Monday, March 13, 2006

In Spatial Terms

The last few days (especially yesterday - I did a lot of driving an skiing) I have been thinking about how we perceive space. Pretty much, we look at it in terms of lines - those lines being the roads that we drive on and live off of. However, this can't be how things were in spatial terms forever, because we didn't always have roads. Sure the Romans had some, but thorughout most of the Middle Ages they were in disrepair. Rather, the forests were what we had to navigate, and seafarers traversed currents and wind trends. That is a big shift from some seeming random events to the predictably linear roads we now live.
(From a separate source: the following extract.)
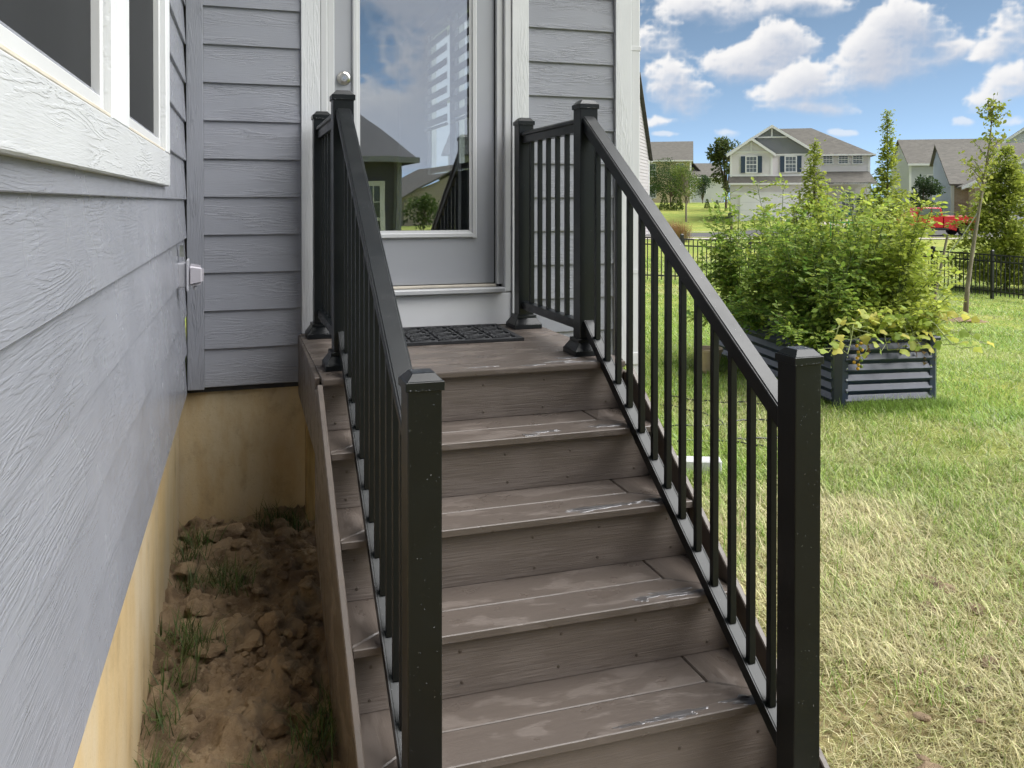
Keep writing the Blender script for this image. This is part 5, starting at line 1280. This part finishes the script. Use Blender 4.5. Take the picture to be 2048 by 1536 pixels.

So then, would recreational skiing ever have been accepted in the non-linear world of today? I doubt it. Recreational skiining implies lines, because all trails are fixed lines. This also accounts for the appeals of glades (runs through trees with no cleared trails). Glades are a novelty at most mountains, and pretty popular, for no apparent reason except that they are different. They are different in that they don't adopt the contional linear trails practice but rather take caution in allowing people to ski freely (in fact many mountains heavily post warning about glades, becuase they are a bit more perilous than the open trails). I would describe glades as a modern event.

With the modernity of glades in mind I would propose that a certain mountain in Montana that only has glades, no conventional trails is thepostmodern ski mountain, finishing the progression from the classical to the denying postmodern. Any thoughts?